In Fujairah, part of the United Arab Emirates, several shipping-fuel suppliers suspended deliveries on Wednesday after an attempted Iranian drone attack, said Gulf energy officials. Its port is where many vessels stop off to load up on the marine fuel that powers their voyages.

Oil prices are at about $82 a barrel, 13% higher than where the oil benchmark traded on the eve of the war. The cost of chartering tankers to transport oil from the Persian Gulf has rocketed and now equates to 20% of the price of a crude cargo, compared with 3% in normal times, according to Argus Media analysts.

Cutbacks prompted by dwindling storage compound disruptions from Iranian attacks on regional energy infrastructure, which prompted Qatar’s national producer to stop making liquefied natural gas.

Saudi Arabia’s Defense Ministry said Iran targeted its Ras Tanura loading terminal and refinery complex again Wednesday, though the attack didn’t do any damage, unlike one on Monday that lit a small fire.

To unblock the Strait and prevent a spiraling energy crisis, Trump said Tuesday that the U.S. Navy would escort tankers through the Strait, and that the U.S. International Development Finance Corp. would insure ships.

In another sign of U.S. concern, the Navy sent a message to tankers Wednesday morning saying they could ask for assistance if they wanted to sail through the Strait, said shipping executives with tankers stuck in the Gulf.

Traders questioned whether the U.S. would be willing to put expensive naval ships in harm’s way. They are currently positioned outside the Gulf, distanced from Iranian missiles. Even if U.S. ships conducted escorts, the market wouldn’t return to normal, possibly functioning in daylight hours only.

There are precedents. U.S. Navy ships escorted tankers through the Strait of Hormuz as part of Operation Earnest Will for more than a year in the late 1980s, when Iran and Iraq were at war and attacking merchant vessels. Transit through the Strait remained slow.

During World War II, the U.S., Canadian and British navies escorted cargoes from North America to the U.K. and Soviet Union. The U.S. was churning out hundreds of vessels to replace lost warships, which it wouldn’t be able to do today.

Industry players say insurance is less of an issue holding back ships. Though several insurers sent notices canceling policies covering war-related risks in the region this week, they did so to renegotiate at higher prices. More costly insurance will ultimately feed through to the price of oil, but nowhere near as much as curtailed Iraqi production.

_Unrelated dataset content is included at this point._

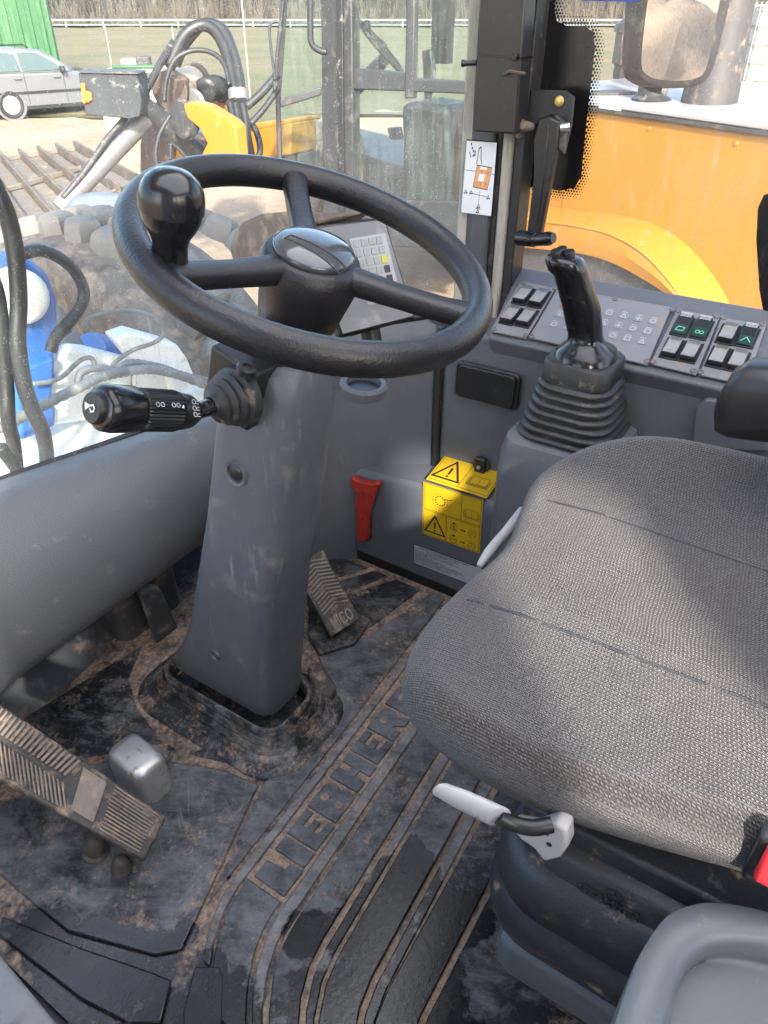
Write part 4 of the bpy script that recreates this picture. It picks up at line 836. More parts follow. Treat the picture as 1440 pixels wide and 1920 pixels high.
MB().loft([[Vector((x + a * math.copysign(abs(math.cos(t)) ** .7, math.cos(t)), y, z + b * math.copysign(abs(math.sin(t)) ** .7, math.sin(t)))) for t in [2 * math.pi * k / 24 for k in range(24)]] for x, y, z, a, b in ctrs]).build('pad', 'black', am, ang=180)
MB().box((.33, -.80, .56), (.04, .05, .34)).build('bracket', 'black', am, bevel=.006)
# seat pan handle by the housing
o = MB().tube(spline([at(898, 1062, z=.43), at(925, 1025, z=.44), at(955, 990, z=.45), at(978, 955, z=.455)], 4), [.004, .006, .007, .008, .008, .008, .008, .008, .008, .008, .007, .006, .005], 10).build('front_handle', 'lever_grey', st)
# seat suspension
ss = thing('seat_suspension', (.05, -.55, 0), 'black plastic suspension shroud under the seat cushion', 'seat base')
def shell(x0, x1, y0, y1, r_, lv_, nm, m, ang=50): return MB().loft([[Vector((x, y, z)) for x, y in rr((x0 + x1) / 2, (y0 + y1) / 2, (x1 - x0) - 2 * i_, (y1 - y0) - 2 * i_, max(.01, r_ - i_), 8)] for z, i_ in lv_]).build(nm, m, ss, ang=ang)
shell(-.225, .34, -.80, -.350, .075, ((.235, .012), (.243, .004), (.262, 0), (.290, .002), (.300, .010)), 'lower_shroud', 'susp')
shell(-.222, .34, -.80, -.353, .075, ((.301, .008), (.306, .003), (.345, .002), (.362, .010), (.372, .024)), 'upper_shroud', 'susp')
shell(-.200, .32, -.78, -.375, .06, ((.36, .0), (.395, .002), (.402, .010)), 'top_frame', 'susp')
MB().box((-.150, -.60, .408), (.055, .40, .014)).build('slide_rail', 'bolt', ss, bevel=.003)
MB().box((-.03, -.58, .415), (.30, .40, .03)).build('seat_pan', 'susp', ss, bevel=.005)
MB().loft([[Vector((x, y, z)) for x, z in rr(-.196, .205, w_, h_, .014, 5)] for y, w_, h_ in ((-.385, .02, .03), (-.392, .045, .062), (-.41, .055, .07), (-.80, .055, .07))]).build('guide_bar', 'box_grey', ss, ang=50)
MB().box((.05, -.60, .11), (.40, .34, .24)).build('scissor_cover', 'mat_dark', ss, bevel=.02)
gt, gf = textmesh('GRAMMER', .02, .0006); gx = max(v.x for v in gt)
E0 = at(1040, 1625, x=-.2005); E1 = at(1145, 1665, x=-.2005); eu = (E1 - E0).normalized(); ev = Vector((0, 0, 1)); L_ = (E1 - E0).length
eu = Vector((0, -1, 0)); E0 = Vector((-.2012, -.455, .374))
MB().add([E0 + eu * (v.x / gx * .062) + ev * (v.y * .75) + Vector((-.0004 - v.z, 0, 0)) for v in gt], gf).build('letter', 'plastic_dirty', ss, smooth=False)
fe = Flat(E0 + eu * .034 + ev * .022, eu, ev, (-1, 0, 0)); fe.circ(0, 0, .008, .0012, 'black', .001)
for q in (90, 210, 330): fe.line([(0, 0), (.007 * math.cos(R(q)), .007 * math.sin(R(q)))], .0016, 'black', .001)
fe.done(ss, 'emblem')
lv_ = thing('seat_lever', at(1000, 1560, x=-.24), 'pale grey seat adjusting lever with black rod under the cushion', 'lever')
a0, a1, a2 = at(822, 1478, x=-.262), at(936, 1532, x=-.255), at(965, 1545, x=-.25)
MB().loft([[p + Vector((0, 0, 1)) * (h_ * math.sin(t)) + Vector((-.5, .5, 0)).normalized() * (w_ * math.cos(t)) for t in [2 * math.pi * k / 16 for k in range(16)]] for p, w_, h_ in ((a0, .004, .005), (a0.lerp(a1, .06), .009, .010), (a0.lerp(a1, .4), .0115, .0125), (a0.lerp(a1, .97), .0120, .0135), (a1, .011, .012))]).build('handle', 'lever_grey', lv_, ang=60)
MB().tube(spline([a1, a2, at(1000, 1552, x=-.245), at(1035, 1546, x=-.235)], 4), .0075, 10).build('rod', 'black', lv_)
MB().prism(PX([(955, 1552), (1000, 1560), (1040, 1545), (1062, 1558), (1064, 1590), (1050, 1610), (1020, 1618), (1000, 1592), (975, 1575)], x=-.232), (.02, 0, 0)).build('pivot', 'lever_grey', lv_, bevel=.004, seg=3)
for px, py in ((1025, 1562), (1030, 1583)): MB().lathe([(0, 0), (.0025, 0), (.0025, .001), (0, .001)], at(px, py, x=-.2325), (-1, 0, 0), 10).build('hole', 'ink', lv_)
bc = thing('belt_buckle', at(1440, 1600, x=-.22), 'red seat belt buckle button in a black holder', 'buckle')
q = at(1440, 1612, x=-.185); MB().box(q + Vector((.004, -.004, 0)), (.020, .034, .060)).build('holder', 'black', bc, bevel=.004); MB().box(q + Vector((-.004, -.006, .006)), (.02, .024, .046)).build('button', 'red', bc, bevel=.004)
# grey tray in front, lower right
tz = .46
def inst(pts, z): return [at(a, b, z=z) for a, b in pts]
o1 = inst([(1120, 2120), (1140, 1950), (1172, 1850), (1205, 1775), (1250, 1715), (1300, 1693), (1350, 1690), (1440, 1706), (1640, 1770), (1640, 2120)], tz)
i1 = inst([(1225, 2120), (1245, 1960), (1272, 1860), (1292, 1805), (1322, 1775), (1360, 1762), (1400, 1762), (1460, 1772), (1600, 1805), (1600, 2120)], tz)
O_ = spline(o1[1:-1], 4); I_ = spline(i1[1:-1], 4); O_ = [o1[0]] + O_ + [o1[-1]]; I_ = [i1[0]] + I_ + [i1[-1]]
ctr = sum(O_, Vector()) / len(O_)
def off(P_, k, z): return [Vector((ctr.x + (p.x - ctr.x) * k, ctr.y + (p.y - ctr.y) * k, z)) for p in P_]
tr_ = MB().loft([off(O_, .97, tz - .15), off(O_, 1.0, tz - .05), off(O_, .995, tz - .014), off(O_, .975, tz - .002), off(O_, .955, tz), [a.lerp(b, .75) + Vector((0, 0, -.001)) for a, b in zip(O_, I_)], [p + Vector((0, 0, -.008)) for p in I_], off(I_, .955, tz - .028), off(I_, .90, tz - .034), off(I_, .5, tz - .034), off(I_, .02, tz - .034)])
o = tr_.build('storage_tray', 'box_grey', ang=180); tag(o, 'grey moulded tray with recessed top beside the seat', 'tray')
# ------------------------------------------------------------------ things on the windscreen pillar
wb = thing('wiper_box', at(930, 250, x=.65), 'long black metal box strapped to the pillar with a cable tie', 'box')
bo = MB().prism(PX([(905, -120), (992, -120), (967, 252), (887, 247)], x=.645), (.045, -.0, 0)).build('casing', 'black', wb, bevel=.003)
tp0 = PX([(898, 99), (978, 107), (977, 112), (898, 104)], x=.643); MB().prism(tp0, (.047, 0, 0)).build('cable_tie', 'gloss', wb)
MB().box(at(966, 107, x=.640), (.010, .008, .010)).build('tie_head', 'gloss', wb, bevel=.001)
q = at(893, 118, x=.66); MB().tube([q, q + Vector((-.004, .016, -.001)), q + Vector((-.006, .024, -.001))], [.004, .004, .006], 8).build('stud', 'black', wb)
MB().tube([at(945, 140, x=.642), at(955, 133, x=.63), at(985, 138, x=.64)], .0025, 6).build('wire_clip', 'bolt', wb)
pl_ = thing('instruction_label', at(895, 400, x=.684), 'white label with wiring diagram of a tan machine on the pillar', 'label')
lc = PX([(876, 262), (932, 266), (921, 405), (865, 398)], x=.6845); u_ = (lc[2] - lc[3]); v_ = (lc[0] - lc[3]); 
MB().prism(lc, (-.0012, 0, 0)).build('sheet', 'paper', pl_, bevel=.0004, seg=1)
class Skew(Flat):
    def p(s, a, b, h=0.0): return lc[3] + u_ * a + v_ * b + Vector((-1, 0, 0)) * (h + .0014)
F = Skew(lc[3], u_, v_, (-1, 0, 0))
def ln(pts, w_=.02, m='ink', cl=False):
    F.line(pts, w_, m, .0002, cl)
F.line([(0, 1.0), (1, 1.0)], .02, 'ink', .0002)
F.poly([(.33, .38), (.80, .36), (.88, .66), (.40, .68)], 'orange_ink', .0002); ln([(.33, .38), (.80, .36), (.88, .66), (.40, .68)], .012, 'ink', True); F.poly([(.46, .47), (.66, .465), (.70, .565), (.50, .57)], 'paper', .0004); F.poly([(.50, .63), (.72, .625), (.74, .66), (.52, .665)], 'paper', .0004); ln([(.40, .68), (.50, .57)], .01, 'paper'); ln([(.88, .66), (.70, .565)], .01, 'paper'); ln([(.33, .38), (.46, .47)], .01, 'paper'); ln([(.80, .36), (.66, .465)], .01, 'paper')
for a_, b_ in ((.58, .60), (.56, .43), (.78, .58), (.74, .44)): F.disc(a_, b_, .022, 'rim', .0006)
ln([(.38, .70), (.42, .90), (.48, .92), (.50, .78), (.54, .71)]); ln([(.02, .60), (.36, .595)], .008); ln([(.88, .58), (.97, .575)], .008)
for a_, b_ in ((.16, .95), (.2, .9), (.24, .86), (.3, .85), (.3, .81), (.25, .80)): F.disc(a_, b_, .02, 'ink', .0002)
ln([(.12, .84), (.18, .78)], .018)
for a_, b_ in ((.10, .30), (.28, .30), (.85, .255), (.56, .12), (.55, .045)): ln([(a_ - .05, b_ - .02), (a_ + .05, b_ - .015), (a_, b_ + .025)], .014, 'ink', True)
ln([(.34, .285), (.80, .265)], .008); ln([(.56, .33), (.56, .15)], .008); ln([(.48, .083), (.62, .083)], .01)
F.done(pl_)
wl_ = thing('window_latch', at(1000, 440, x=.66), 'black side window latch lever on a bolted steel bracket', 'latch')
MB().prism(PX([(995, 168), (1060, 170), (1076, 182), (1070, 240), (1060, 280), (1045, 275), (1035, 215), (1015, 225), (1000, 240), (985, 235)], x=.70), (.008, 0, 0)).build('bracket', 'lamp_black', wl_, bevel=.002)
q = at(1049, 190, x=.699); MB().lathe([(.0085, 0), (.0085, .002), (.006, .003), (.006, .005), (0, .006)], q, (-1, 0, 0), 16).build('brass_bolt', 'brass', wl_)
MB().prism(PX([(1010, 222), (1030, 218), (1050, 228), (1040, 300), (1036, 320), (1012, 448), (986, 446), (1000, 330), (1000, 260)], x=.668), (.018, 0, 0)).build('arm', 'black', wl_, bevel=.004, seg=3)
MB().prism(PX([(1024, 232), (1030, 232), (1020, 330), (1008, 420), (1002, 420), (1014, 330)], x=.666), (.006, 0, 0)).build('arm_rib', 'black', wl_, bevel=.001)
MB().prism(PX([(1040, 215), (1062, 235), (1056, 290), (1040, 270)], x=.676), (.014, 0, 0)).build('wing', 'steel_dark', wl_, bevel=.002)
q = at(985, 237, x=.668); MB().tube([at(972, 236, x=.672), q, at(1000, 238, x=.676)], [.013, .009, .006], 12).build('pivot_bolt', 'bolt', wl_)
MB().box(at(975, 228, x=.676), (.02, .012, .05)).build('pivot_plate', 'bolt', wl_, bevel=.002)
MB().tube([at(1050, 240, x=.674), at(1068, 238, x=.68)], [.006, .0075], 8).build('nut', 'metal', wl_)
MB().tube([at(973, 446, x=.668), at(985, 447, x=.664), at(1003, 450, x=.660), at(1006, 450, x=.66), at(1030, 447, x=.654), at(1038, 446, x=.652)], [.0135, .0135, .0125, .0105, .0125, .009], 14).build('handle', 'gloss', wl_)
o = MB().prism(PX([(1088, -60), (1196, -60), (1196, 4), (1088, 1)], x=SX - .004), (-.0008, 0, 0)).build('window_sticker', 'blue_print', smooth=False); tag(o, 'blue sticker at the top edge of the side window', 'sticker')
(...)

“What is closing the Straits is the fear of attack, not the inability to get insurance cover,” said Simon Lockwood, head of shipowners at a unit of insurance group Willis Towers Watson in London.

Some tankers have sailed through, but several owners said they aren’t willing to run the gantlet. Eight ships have been attacked near the Strait, including three on Tuesday night near Oman and the Fujairah shipping hub in the United Arab Emirates. An earlier attack on an oil tanker by a remote-controlled boat killed one Indian sailor.

“Practically, it is very difficult for any navy to escort ships through that narrow strait,” said Ellis Morley, specialist in cargo and commodities at Howden, an insurance broker. “That horseshoe shape of the Strait keeps ships in the most dangerous area for a long time.”

Workarounds to the Strait of Hormuz are kicking in.

Saudi Aramco is offering crude from the Red Sea instead of the Persian Gulf, a spokesman said. The national producer operates a pipeline connecting its Abqaiq oil-processing center in the east of Saudi Arabia to Yanbu port on the Red Sea.

However, analysts at consulting firm Rystad Energy said up to 10 million barrels of oil would stay stuck in the Persian Gulf daily even if Saudi and Emirati pipelines that bypass the Strait pumped at full capacity.

Saudi Arabia has abundant storage capacity, as does the U.A.E. Elsewhere, however, tanks are filling up.

By Tuesday, Iraq had enough space to store the volume of oil it typically exports through the Strait every three days, according to JPMorgan Chase analyst Natasha Kaneva. Unless the Strait opens, 3.3 million barrels of daily production in the region could be lost by early next week, she calculates—roughly enough to supply Japan.

“If Hormuz remains effectively closed, supply losses would accelerate,” Kaneva said.